[START GIVEN INFORMATION]
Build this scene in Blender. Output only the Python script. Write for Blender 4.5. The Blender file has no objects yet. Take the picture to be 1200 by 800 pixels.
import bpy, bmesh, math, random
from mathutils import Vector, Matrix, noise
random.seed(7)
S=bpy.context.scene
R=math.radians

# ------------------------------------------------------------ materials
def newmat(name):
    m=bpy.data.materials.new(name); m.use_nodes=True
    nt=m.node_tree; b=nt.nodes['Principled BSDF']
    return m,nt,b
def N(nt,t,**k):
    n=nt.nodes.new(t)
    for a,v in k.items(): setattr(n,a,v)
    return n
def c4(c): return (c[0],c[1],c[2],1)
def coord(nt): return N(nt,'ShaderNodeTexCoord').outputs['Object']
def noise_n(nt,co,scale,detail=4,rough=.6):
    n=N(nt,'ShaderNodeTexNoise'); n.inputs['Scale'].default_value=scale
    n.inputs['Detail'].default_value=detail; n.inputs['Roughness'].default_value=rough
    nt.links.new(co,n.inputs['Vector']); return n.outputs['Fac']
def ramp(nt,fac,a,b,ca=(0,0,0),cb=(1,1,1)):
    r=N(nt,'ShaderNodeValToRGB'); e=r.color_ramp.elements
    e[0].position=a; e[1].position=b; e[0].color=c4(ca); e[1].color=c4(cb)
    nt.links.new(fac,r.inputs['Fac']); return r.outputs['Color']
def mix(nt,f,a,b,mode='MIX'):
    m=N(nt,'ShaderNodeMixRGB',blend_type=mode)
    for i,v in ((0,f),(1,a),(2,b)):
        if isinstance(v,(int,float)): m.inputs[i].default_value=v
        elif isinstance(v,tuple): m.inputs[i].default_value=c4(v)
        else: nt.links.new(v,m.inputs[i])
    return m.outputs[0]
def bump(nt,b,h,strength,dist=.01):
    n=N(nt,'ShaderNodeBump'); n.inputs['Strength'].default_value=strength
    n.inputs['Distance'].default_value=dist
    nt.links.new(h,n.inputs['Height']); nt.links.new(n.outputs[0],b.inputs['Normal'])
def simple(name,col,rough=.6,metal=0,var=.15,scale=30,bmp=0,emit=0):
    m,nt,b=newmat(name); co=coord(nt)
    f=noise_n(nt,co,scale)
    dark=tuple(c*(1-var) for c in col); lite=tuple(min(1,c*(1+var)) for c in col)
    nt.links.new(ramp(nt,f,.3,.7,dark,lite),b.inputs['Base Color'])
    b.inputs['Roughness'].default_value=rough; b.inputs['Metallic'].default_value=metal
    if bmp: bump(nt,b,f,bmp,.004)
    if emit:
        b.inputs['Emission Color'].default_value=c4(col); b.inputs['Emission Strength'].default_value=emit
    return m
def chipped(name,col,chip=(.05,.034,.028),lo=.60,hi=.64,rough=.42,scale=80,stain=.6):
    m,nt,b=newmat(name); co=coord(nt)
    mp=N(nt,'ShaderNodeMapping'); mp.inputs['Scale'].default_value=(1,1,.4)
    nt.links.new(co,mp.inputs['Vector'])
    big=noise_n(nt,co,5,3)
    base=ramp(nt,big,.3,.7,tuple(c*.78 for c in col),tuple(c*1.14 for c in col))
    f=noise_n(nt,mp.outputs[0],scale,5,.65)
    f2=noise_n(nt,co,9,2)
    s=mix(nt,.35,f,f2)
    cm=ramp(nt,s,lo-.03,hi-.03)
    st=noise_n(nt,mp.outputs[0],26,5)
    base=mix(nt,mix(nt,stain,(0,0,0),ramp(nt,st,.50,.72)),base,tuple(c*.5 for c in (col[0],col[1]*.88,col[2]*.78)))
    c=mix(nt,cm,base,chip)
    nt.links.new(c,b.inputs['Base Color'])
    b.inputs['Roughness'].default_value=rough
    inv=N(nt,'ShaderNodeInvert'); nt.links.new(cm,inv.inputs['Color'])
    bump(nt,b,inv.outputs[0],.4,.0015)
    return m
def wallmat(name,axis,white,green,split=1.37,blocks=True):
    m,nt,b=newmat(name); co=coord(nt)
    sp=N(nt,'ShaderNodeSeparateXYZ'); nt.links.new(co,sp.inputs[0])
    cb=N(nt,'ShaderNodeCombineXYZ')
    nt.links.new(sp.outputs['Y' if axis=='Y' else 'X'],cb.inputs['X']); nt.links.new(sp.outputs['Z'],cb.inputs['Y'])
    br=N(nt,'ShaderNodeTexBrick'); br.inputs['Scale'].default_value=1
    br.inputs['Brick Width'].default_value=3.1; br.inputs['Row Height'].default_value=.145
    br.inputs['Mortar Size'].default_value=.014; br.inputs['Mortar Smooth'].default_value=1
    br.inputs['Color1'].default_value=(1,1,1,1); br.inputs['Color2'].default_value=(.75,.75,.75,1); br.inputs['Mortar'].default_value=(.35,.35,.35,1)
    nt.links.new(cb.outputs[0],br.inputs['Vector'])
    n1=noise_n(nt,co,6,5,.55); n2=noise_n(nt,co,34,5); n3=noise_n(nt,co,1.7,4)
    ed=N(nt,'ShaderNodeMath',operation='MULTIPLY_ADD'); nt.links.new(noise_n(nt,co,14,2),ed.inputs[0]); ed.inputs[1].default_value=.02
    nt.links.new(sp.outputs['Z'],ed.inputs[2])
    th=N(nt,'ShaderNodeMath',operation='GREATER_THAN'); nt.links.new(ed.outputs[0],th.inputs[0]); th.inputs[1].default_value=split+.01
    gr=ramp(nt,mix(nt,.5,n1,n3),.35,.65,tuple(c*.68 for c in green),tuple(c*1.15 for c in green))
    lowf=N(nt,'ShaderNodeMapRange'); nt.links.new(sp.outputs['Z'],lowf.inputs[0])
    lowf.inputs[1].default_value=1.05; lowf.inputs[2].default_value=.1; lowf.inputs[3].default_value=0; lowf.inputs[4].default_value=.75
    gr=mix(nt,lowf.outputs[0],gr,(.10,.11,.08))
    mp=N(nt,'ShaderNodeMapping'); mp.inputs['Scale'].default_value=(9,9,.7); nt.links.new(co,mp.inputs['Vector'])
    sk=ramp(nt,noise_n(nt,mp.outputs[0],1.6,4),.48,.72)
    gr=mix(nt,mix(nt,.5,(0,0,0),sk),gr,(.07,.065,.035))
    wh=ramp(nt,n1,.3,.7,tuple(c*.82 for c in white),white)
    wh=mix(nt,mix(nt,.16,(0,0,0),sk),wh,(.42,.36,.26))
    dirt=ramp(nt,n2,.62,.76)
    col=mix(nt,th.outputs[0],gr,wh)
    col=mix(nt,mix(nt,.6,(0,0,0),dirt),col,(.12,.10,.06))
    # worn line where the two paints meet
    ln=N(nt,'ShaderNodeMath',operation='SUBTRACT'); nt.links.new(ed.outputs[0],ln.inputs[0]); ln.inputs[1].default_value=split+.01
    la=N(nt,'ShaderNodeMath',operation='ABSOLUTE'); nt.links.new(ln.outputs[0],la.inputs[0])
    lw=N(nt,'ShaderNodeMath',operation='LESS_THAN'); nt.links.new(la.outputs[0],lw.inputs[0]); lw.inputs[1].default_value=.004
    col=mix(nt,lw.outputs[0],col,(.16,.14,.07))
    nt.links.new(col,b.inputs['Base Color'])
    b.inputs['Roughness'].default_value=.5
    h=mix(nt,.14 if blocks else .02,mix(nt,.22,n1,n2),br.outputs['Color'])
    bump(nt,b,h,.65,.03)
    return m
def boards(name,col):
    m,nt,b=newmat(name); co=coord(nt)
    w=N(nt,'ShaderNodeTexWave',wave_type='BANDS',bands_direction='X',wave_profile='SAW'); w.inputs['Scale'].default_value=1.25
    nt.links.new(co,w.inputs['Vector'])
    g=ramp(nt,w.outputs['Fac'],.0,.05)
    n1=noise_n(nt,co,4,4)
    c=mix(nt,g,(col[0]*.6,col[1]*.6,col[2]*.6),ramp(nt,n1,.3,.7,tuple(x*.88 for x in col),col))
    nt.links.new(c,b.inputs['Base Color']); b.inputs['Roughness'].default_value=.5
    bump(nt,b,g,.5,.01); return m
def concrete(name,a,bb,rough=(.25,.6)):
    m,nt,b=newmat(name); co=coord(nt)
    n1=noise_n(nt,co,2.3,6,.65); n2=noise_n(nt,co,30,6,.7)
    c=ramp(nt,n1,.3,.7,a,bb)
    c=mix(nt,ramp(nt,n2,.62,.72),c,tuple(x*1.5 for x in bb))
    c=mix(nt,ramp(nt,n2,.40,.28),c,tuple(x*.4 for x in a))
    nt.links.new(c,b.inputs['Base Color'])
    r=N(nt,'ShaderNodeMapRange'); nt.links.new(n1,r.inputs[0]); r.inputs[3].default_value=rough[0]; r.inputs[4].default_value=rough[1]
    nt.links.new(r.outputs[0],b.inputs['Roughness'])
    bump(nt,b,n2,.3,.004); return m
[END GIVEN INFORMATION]
◆ BRIEF
Take each line of the material that contains the word "lowf" and list it.

◆ TASK OUTPUT
    lowf=N(nt,'ShaderNodeMapRange'); nt.links.new(sp.outputs['Z'],lowf.inputs[0])
    lowf.inputs[1].default_value=1.05; lowf.inputs[2].default_value=.1; lowf.inputs[3].default_value=0; lowf.inputs[4].default_value=.75
    gr=mix(nt,lowf.outputs[0],gr,(.10,.11,.08))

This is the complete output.